• _Given material_
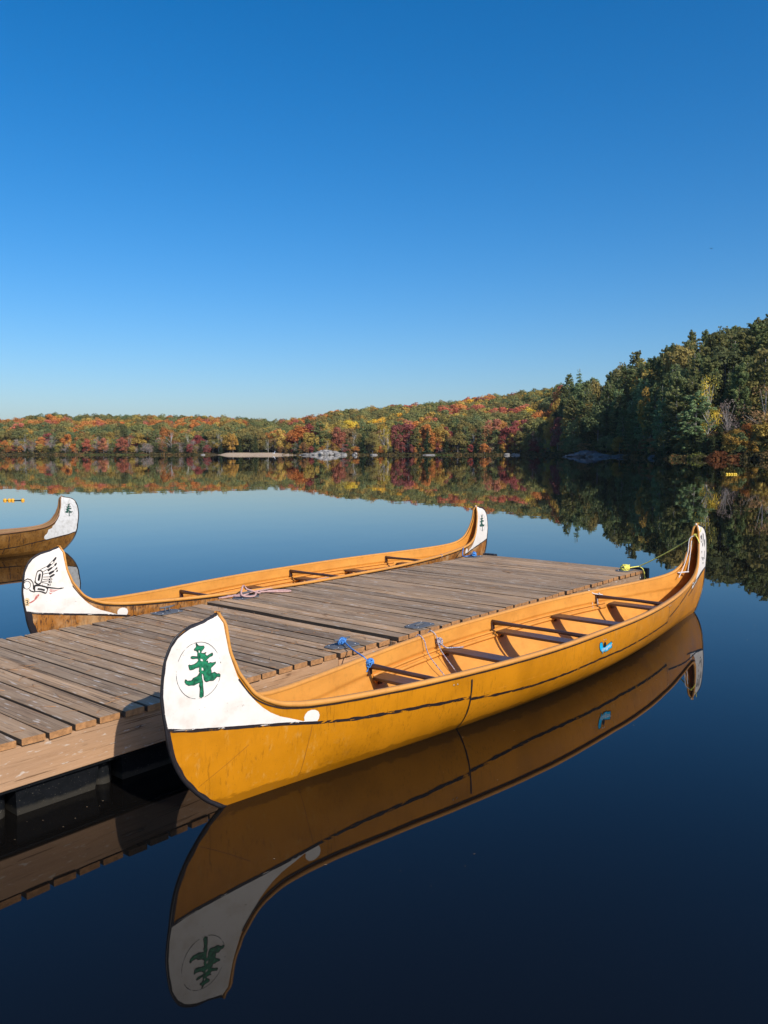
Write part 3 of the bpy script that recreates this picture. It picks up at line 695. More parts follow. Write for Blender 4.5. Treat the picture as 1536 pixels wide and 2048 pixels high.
for (px, dd, w, h, mt, lb) in ((1352, -.5, 2.0, 1.3, 'shrub_red', 'small rust coloured shrub at the water under the light green pine'), (1388, -.8, 3.2, 1.6, 'sedge', 'yellow green shrub overhanging the water right of the light pine'), (1432, -1, 3.4, 1.9, 'shrub_red', 'wide russet shrub at the waterline below the young spruces'),
                               (1470, -.8, 2.4, 1.4, 'shrub_red', 'low red brown shrub left of the yellow shrub on the right shore'), (1500, -.8, 2.3, 2.0, 'under', 'round yellowish shrub at the waterline near the right edge'), (1533, -.5, 2.6, 2.6, 'under', 'tall olive shrub at the very right edge of the shore')):
    p = shore_pt(PU(px), dd); R = np.random.RandomState(px); spt = [((R.uniform(-w, w) * .6, R.uniform(-1, 1), 0), w * .45, h * R.uniform(.6, 1)) for _ in range(8)]
    o = link('shrub', bush_mass('shrub', '', None, spt), M[mt]); o.location = (p.x, p.y, 0); tag(o, lb, 'shrub')

# ------------------------------------------------------------------ canoes
HALF = 3.456
STEM = [(-.10, 1.3), (-.09, .40), (-.05, .12), (0, -.01), (.065, -.105), (.134, -.178), (.207, -.241), (.296, -.294), (.40, -.33), (.496, -.347), (.586, -.364), (.673, -.373), (.768, -.365), (.842, -.350), (.911, -.318), (.956, -.279), (.996, -.2), (1.008, -.12), (1.039, -.024)]
PAIRS = [((-.024, 1.039), (-.024, 1.039)), ((.005, .98), (-.12, 1.008)), ((.010, .93), (-.2, .996)), ((.018, .85), (-.279, .956)), ((.03, .80), (-.318, .911)), ((.045, .764), (-.35, .842)), ((.06, .72), (-.365, .768)), ((.079, .687), (-.373, .673)),
 ((.129, .613), (-.364, .586)), ((.165, .575), (-.347, .496)), ((.22, .54), (-.33, .40)), ((.30, .505), (-.294, .296)), ((.38, .486), (-.241, .207)), ((.47, .472), (-.178, .134)), ((.56, .464), (-.105, .065)), ((.66, .457), (-.01, 0)), ((.78, .452), (.12, -.05)),
 ((.95, .446), (.4, -.09)), ((1.3, .437), (1.1, -.10)), ((2, .432), (2, -.10)), ((2.8, .43), (2.8, -.10)), ((3.456, .43), (3.456, -.10))]
def half_width(s, z):
    """hull half breadth at distance s from the waterline end and height z"""
    if s > HALF: s = 2 * HALF - s
    d = s - table(STEM, z)
    if d <= 0: return 0.
    g_ = math.sin(math.pi / 2 * min(d / 3.5, 1)) ** 1.15
    tt = (z + .10) / .53
    if tt <= 0: return 0.
    T_ = 1 if tt >= 1 else (1 - (1 - tt) ** 2.4) ** .5
    return .515 * T_ * g_ * (1 - .35 * smooth01((z - .45) / .5))
_st = spline([(a[0], a[1], b[0], b[1]) for a, b in PAIRS], 5)
_st = _st + [(2 * HALF - a, b, 2 * HALF - c_, d_) for a, b, c_, d_ in _st[-2::-1]]
def skin(off, zmin=-9, side=1, nv=26, top_drop=0.0, ledge=False):
    V_ = []; F_ = []
    for (ts, tz, bs, bz) in _st:
        for j in range(nv + 1):
            f = (j / nv); f = f ** 1.25 if zmin < -1 else f
            s_ = bs + (ts - bs) * f; z = bz + (tz - top_drop - bz) * f
            o_ = off
            if ledge: mid_ = smooth01((min(s_, 2 * HALF - s_) - .9) / .8); o_ = off + (.010 * smooth01((z - .318) / .012) - .007 * (1 - smooth01((z - .318) / .012)) * mid_)
            y = max(half_width(s_, z) - o_, 0)
            if z < zmin:
                zf = zmin; y = max(half_width(s_, zf) - off, 0) * (f * nv / max(1, nv)) ** .8 if False else max(half_width(s_, zf) - off, 0) * min(1, j / max(1, nv * ((zmin - bz) / max(tz - bz, .01))))
                z = zf
            V_.append((s_ - HALF, -side * y, z))
    n_ = nv + 1
    for i in range(len(_st) - 1):
        for j in range(nv):
            a = i * n_ + j; q = (a, a + n_, a + n_ + 1, a + 1)
            F_.append(q if side > 0 else q[::-1])
    return V_, F_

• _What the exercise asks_
Images in the data above are to be skipped. Retype all other material exactly.

• _Exercise answer_
Write part 3 of the bpy script that recreates this picture. It picks up at line 695. More parts follow. Write for Blender 4.5. Treat the picture as 1536 pixels wide and 2048 pixels high.
for (px, dd, w, h, mt, lb) in ((1352, -.5, 2.0, 1.3, 'shrub_red', 'small rust coloured shrub at the water under the light green pine'), (1388, -.8, 3.2, 1.6, 'sedge', 'yellow green shrub overhanging the water right of the light pine'), (1432, -1, 3.4, 1.9, 'shrub_red', 'wide russet shrub at the waterline below the young spruces'),
                               (1470, -.8, 2.4, 1.4, 'shrub_red', 'low red brown shrub left of the yellow shrub on the right shore'), (1500, -.8, 2.3, 2.0, 'under', 'round yellowish shrub at the waterline near the right edge'), (1533, -.5, 2.6, 2.6, 'under', 'tall olive shrub at the very right edge of the shore')):
    p = shore_pt(PU(px), dd); R = np.random.RandomState(px); spt = [((R.uniform(-w, w) * .6, R.uniform(-1, 1), 0), w * .45, h * R.uniform(.6, 1)) for _ in range(8)]
    o = link('shrub', bush_mass('shrub', '', None, spt), M[mt]); o.location = (p.x, p.y, 0); tag(o, lb, 'shrub')

# ------------------------------------------------------------------ canoes
HALF = 3.456
STEM = [(-.10, 1.3), (-.09, .40), (-.05, .12), (0, -.01), (.065, -.105), (.134, -.178), (.207, -.241), (.296, -.294), (.40, -.33), (.496, -.347), (.586, -.364), (.673, -.373), (.768, -.365), (.842, -.350), (.911, -.318), (.956, -.279), (.996, -.2), (1.008, -.12), (1.039, -.024)]
PAIRS = [((-.024, 1.039), (-.024, 1.039)), ((.005, .98), (-.12, 1.008)), ((.010, .93), (-.2, .996)), ((.018, .85), (-.279, .956)), ((.03, .80), (-.318, .911)), ((.045, .764), (-.35, .842)), ((.06, .72), (-.365, .768)), ((.079, .687), (-.373, .673)),
 ((.129, .613), (-.364, .586)), ((.165, .575), (-.347, .496)), ((.22, .54), (-.33, .40)), ((.30, .505), (-.294, .296)), ((.38, .486), (-.241, .207)), ((.47, .472), (-.178, .134)), ((.56, .464), (-.105, .065)), ((.66, .457), (-.01, 0)), ((.78, .452), (.12, -.05)),
 ((.95, .446), (.4, -.09)), ((1.3, .437), (1.1, -.10)), ((2, .432), (2, -.10)), ((2.8, .43), (2.8, -.10)), ((3.456, .43), (3.456, -.10))]
def half_width(s, z):
    """hull half breadth at distance s from the waterline end and height z"""
    if s > HALF: s = 2 * HALF - s
    d = s - table(STEM, z)
    if d <= 0: return 0.
    g_ = math.sin(math.pi / 2 * min(d / 3.5, 1)) ** 1.15
    tt = (z + .10) / .53
    if tt <= 0: return 0.
    T_ = 1 if tt >= 1 else (1 - (1 - tt) ** 2.4) ** .5
    return .515 * T_ * g_ * (1 - .35 * smooth01((z - .45) / .5))
_st = spline([(a[0], a[1], b[0], b[1]) for a, b in PAIRS], 5)
_st = _st + [(2 * HALF - a, b, 2 * HALF - c_, d_) for a, b, c_, d_ in _st[-2::-1]]
def skin(off, zmin=-9, side=1, nv=26, top_drop=0.0, ledge=False):
    V_ = []; F_ = []
    for (ts, tz, bs, bz) in _st:
        for j in range(nv + 1):
            f = (j / nv); f = f ** 1.25 if zmin < -1 else f
            s_ = bs + (ts - bs) * f; z = bz + (tz - top_drop - bz) * f
            o_ = off
            if ledge: mid_ = smooth01((min(s_, 2 * HALF - s_) - .9) / .8); o_ = off + (.010 * smooth01((z - .318) / .012) - .007 * (1 - smooth01((z - .318) / .012)) * mid_)
            y = max(half_width(s_, z) - o_, 0)
            if z < zmin:
                zf = zmin; y = max(half_width(s_, zf) - off, 0) * (f * nv / max(1, nv)) ** .8 if False else max(half_width(s_, zf) - off, 0) * min(1, j / max(1, nv * ((zmin - bz) / max(tz - bz, .01))))
                z = zf
            V_.append((s_ - HALF, -side * y, z))
    n_ = nv + 1
    for i in range(len(_st) - 1):
        for j in range(nv):
            a = i * n_ + j; q = (a, a + n_, a + n_ + 1, a + 1)
            F_.append(q if side > 0 else q[::-1])
    return V_, F_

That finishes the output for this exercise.